━━━ Collected material ━━━

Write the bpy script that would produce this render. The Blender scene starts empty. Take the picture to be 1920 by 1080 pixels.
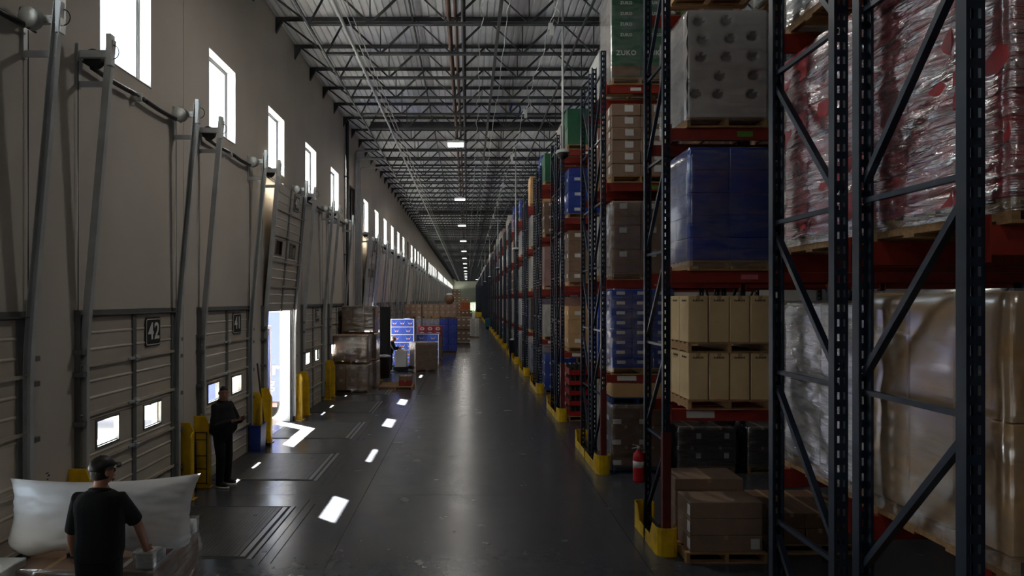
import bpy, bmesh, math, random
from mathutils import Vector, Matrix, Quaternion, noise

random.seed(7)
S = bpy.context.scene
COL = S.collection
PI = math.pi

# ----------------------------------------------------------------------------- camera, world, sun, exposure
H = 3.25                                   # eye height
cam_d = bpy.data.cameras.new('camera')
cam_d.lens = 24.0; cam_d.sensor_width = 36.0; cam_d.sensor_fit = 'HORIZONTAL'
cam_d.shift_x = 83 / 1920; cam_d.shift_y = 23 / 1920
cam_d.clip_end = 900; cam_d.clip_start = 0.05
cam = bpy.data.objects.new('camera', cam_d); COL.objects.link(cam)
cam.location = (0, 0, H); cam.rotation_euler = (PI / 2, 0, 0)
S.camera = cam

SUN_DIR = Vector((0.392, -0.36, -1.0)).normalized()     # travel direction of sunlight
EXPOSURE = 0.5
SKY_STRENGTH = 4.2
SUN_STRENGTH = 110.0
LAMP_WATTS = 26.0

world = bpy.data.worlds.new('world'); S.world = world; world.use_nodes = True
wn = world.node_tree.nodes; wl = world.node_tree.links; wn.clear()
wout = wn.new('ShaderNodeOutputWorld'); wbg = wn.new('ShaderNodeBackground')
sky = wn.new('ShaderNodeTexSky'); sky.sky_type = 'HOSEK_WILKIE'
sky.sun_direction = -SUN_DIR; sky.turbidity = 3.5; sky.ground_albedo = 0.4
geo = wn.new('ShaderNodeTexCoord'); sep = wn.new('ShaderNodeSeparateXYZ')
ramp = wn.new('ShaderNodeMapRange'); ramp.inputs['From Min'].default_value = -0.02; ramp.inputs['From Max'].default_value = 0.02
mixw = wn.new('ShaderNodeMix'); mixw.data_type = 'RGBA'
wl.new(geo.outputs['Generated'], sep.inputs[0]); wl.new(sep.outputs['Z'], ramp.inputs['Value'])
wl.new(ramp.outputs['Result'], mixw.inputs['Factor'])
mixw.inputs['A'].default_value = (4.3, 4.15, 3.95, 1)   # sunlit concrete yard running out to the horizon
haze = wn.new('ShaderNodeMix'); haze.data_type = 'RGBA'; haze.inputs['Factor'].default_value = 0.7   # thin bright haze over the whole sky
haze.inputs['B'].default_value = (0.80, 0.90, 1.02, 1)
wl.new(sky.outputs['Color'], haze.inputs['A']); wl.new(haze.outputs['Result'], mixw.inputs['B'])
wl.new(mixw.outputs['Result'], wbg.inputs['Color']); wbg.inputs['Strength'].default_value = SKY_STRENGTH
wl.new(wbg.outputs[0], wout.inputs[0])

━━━

**What you are asked to do:** Lines containing the string "scene" should be counted; reply with their number and nothing more.

**Correct output:** 2